Son grand-père Onoe Kikugoro VII, « trésor national » du Japon, veille sur Maholo

Mais pas avec Maholo, digne héritier de la lignée dynastique Onoe née au XVIIIe siècle. L’enfant a le kabuki dans le sang et son grand-père Onoe Kikugoro VII (1) veille sur lui. Maholo peut ainsi énumérer les sept pièces dans lesquelles il a déjà joué (deux ou trois par an), soit un total de 184 représentations depuis ses débuts. Un vrai tour de force lorsqu’on imagine, de surcroît, que le kabuki ne se transmet que de père en fils. Mais Maholo n’a pas de père kabuki yakusha (« acteur de kabuki »), contrairement à tous les autres enfants de la troupe. Et que les femmes sont interdites de kabuki depuis un édit du shogun au XVIIe siècle. Les hommes jouent tous les rôles féminins. Aussi talentueuse soit-elle, sa maman n’a pas le droit de l’accompagner dans les loges et ne peut pas le former…

Maholo travaille donc beaucoup et organise sa vie d’écolier autour du kabuki. « Je vais à l’école le matin et je suis des cours de danse et de chant. » Beaucoup de cours : douze leçons de danse chaque mois avec trois professeurs différents et des cours de chant quatre fois par mois.

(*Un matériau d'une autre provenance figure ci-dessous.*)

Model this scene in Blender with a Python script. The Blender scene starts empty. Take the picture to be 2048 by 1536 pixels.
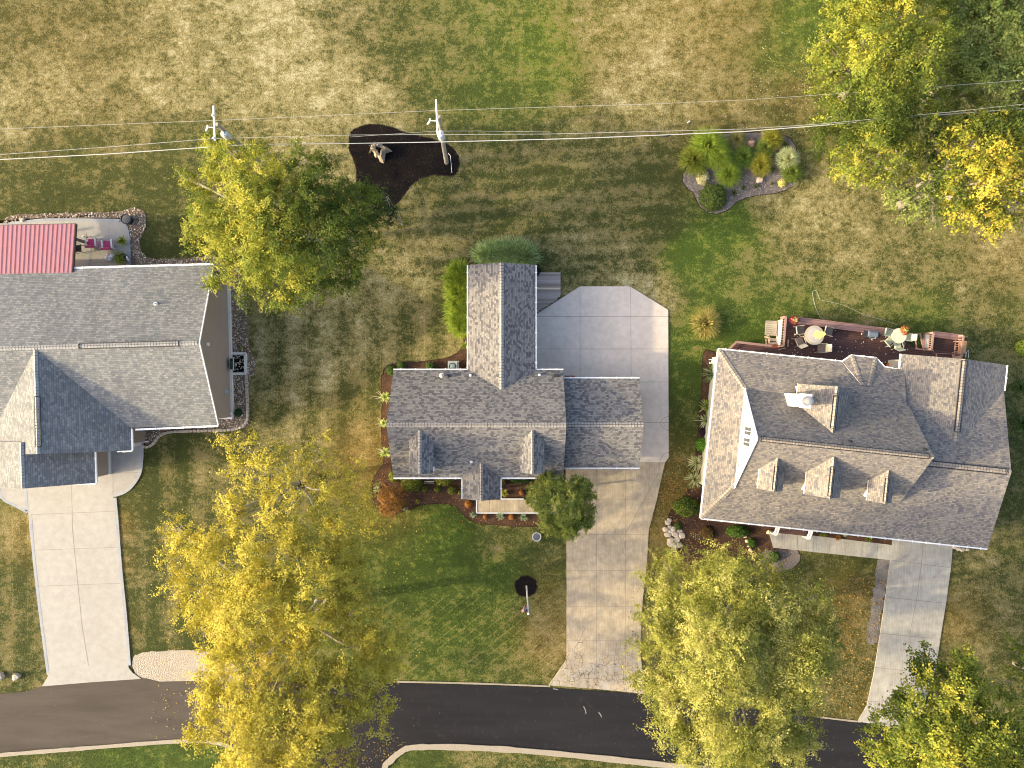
import bpy, math, random
import numpy as np
from mathutils import Vector as V, Matrix
R = math.radians
random.seed(7); RNG = np.random.default_rng(11)
C = bpy.context.scene.collection
S = bpy.context.scene
# ---------------------------------------------------------------- camera, sky, sun, exposure
H = 50.75; FPX = 1421.0
cam_d = bpy.data.cameras.new('camera'); cam = bpy.data.objects.new('camera', cam_d); C.objects.link(cam)
cam.location = (0, 0, H); cam.rotation_euler = (0, 0, 0)
cam_d.sensor_width = 36; cam_d.lens = FPX / 2048 * 36; cam_d.clip_end = 2000; cam_d.clip_start = .5
S.camera = cam
SUN_EL, SUN_AZ = R(19), R(9)          # light travels towards +x, a little +y
w = bpy.data.worlds.new('World'); S.world = w; w.use_nodes = True
nt = w.node_tree; bg = nt.nodes['Background']; sky = nt.nodes.new('ShaderNodeTexSky')
sky.sky_type = 'NISHITA'; sky.sun_disc = False; sky.sun_elevation = SUN_EL
sky.sun_rotation = R(270) - SUN_AZ; sky.air_density = .8; sky.dust_density = 5; sky.ozone_density = .3
nt.links.new(sky.outputs[0], bg.inputs[0]); bg.inputs[1].default_value = .15
sl = bpy.data.lights.new('sun', 'SUN'); sl.energy = 2.0; sl.angle = R(1.0); sl.color = (1, .82, .48)
sun = bpy.data.objects.new('sun', sl); C.objects.link(sun)
dirv = V((math.cos(SUN_EL) * math.cos(SUN_AZ), math.cos(SUN_EL) * math.sin(SUN_AZ), -math.sin(SUN_EL)))
sun.rotation_euler = dirv.to_track_quat('-Z', 'Y').to_euler()
S.view_settings.view_transform = 'Standard'; S.view_settings.look = 'None'
S.view_settings.exposure = 1.76; S.view_settings.gamma = 1; S.view_settings.use_curve_mapping = False
S.render.engine = 'CYCLES'; S.cycles.filter_width = 1.0; S.cycles.max_bounces = 8; S.cycles.diffuse_bounces = 4
# ---------------------------------------------------------------- helpers
def P(px, py, z=0.0):
    k = (H - z) / FPX
    return V(((px - 1024) * k, (768 - py) * k, z))
def PL(pts, z=0.0): return [P(a, b, z) for a, b in pts]
def tag(o, label=None, cat=None, group=None, kind=None):
    if label: o['label'] = label
    if cat: o['category'] = cat
    if group: o['group'] = group
    if kind: o['kind'] = kind
    return o
def empty(name, loc=(0, 0, 0), rz=0, label=None, cat=None, group=None):
    o = bpy.data.objects.new(name, None); C.objects.link(o); o.location = loc; o.rotation_euler = (0, 0, rz)
    o.empty_display_size = .2
    return tag(o, label, cat, group)
def copy_tree(o, parent=None):
    c = o.copy(); C.objects.link(c); c.parent = parent
    for ch in [q for q in bpy.data.objects if q.parent == o]: copy_tree(ch, c)
    return c
def smooth(pts, closed=True, n=6):
    out = []; m = len(pts); rng = range(m if closed else m - 1)
    for i in rng:
        g = lambda j: pts[j % m] if closed else pts[max(0, min(m - 1, j))]
        p0, p1, p2, p3 = g(i - 1), g(i), g(i + 1), g(i + 2)
        for k in range(n):
            t = k / n
            out.append(tuple(.5 * ((2 * p1[a]) + (-p0[a] + p2[a]) * t + (2 * p0[a] - 5 * p1[a] + 4 * p2[a] - p3[a]) * t * t
                        + (-p0[a] + 3 * p1[a] - 3 * p2[a] + p3[a]) * t ** 3) for a in range(len(p1))))
    if not closed: out.append(tuple(pts[-1]))
    return out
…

Une discipline exigeante pour un enfant aussi jeune mais Maholo le vit très bien. « Je fais aussi du base-ball, de la natation et du ping-pong », ajoute-t-il comme pour insister sur sa vie d’enfant, presque, normale.

« Je suis heureux sur scène »

« Le kabuki c’est ce que j’aime », sourit-il, « les scènes de combat mais surtout les rôles où on se déguise en femme qui se transforme en monstre. » Et les rôles de femmes, qu’il a déjà joués, ne le déstabilisent pas plus que ça. « On joue les rôles masculin et féminin dans ma famille depuis longtemps, ils l’ont fait et je le ferai également. Je suis heureux sur scène ». Ses yeux pétillent.

Encore insouciant, Maholo ne réalise peut-être pas encore que son métissage franco-japonais lui offre un destin unique et un rôle majeur dans l’internationalisation du kabuki. Soutenu et encouragé par son grand-père visionnaire, Onoe Kikugoro VII, maître kabuki élevé au rang de « trésor national du Japon ». Ainsi le « petit prince » du kabuki japonais a déjà débuté son odyssée au Japon, avant de voyager plus tard de planètes en planètes pour faire découvrir l’art ancestral japonais du kabuki.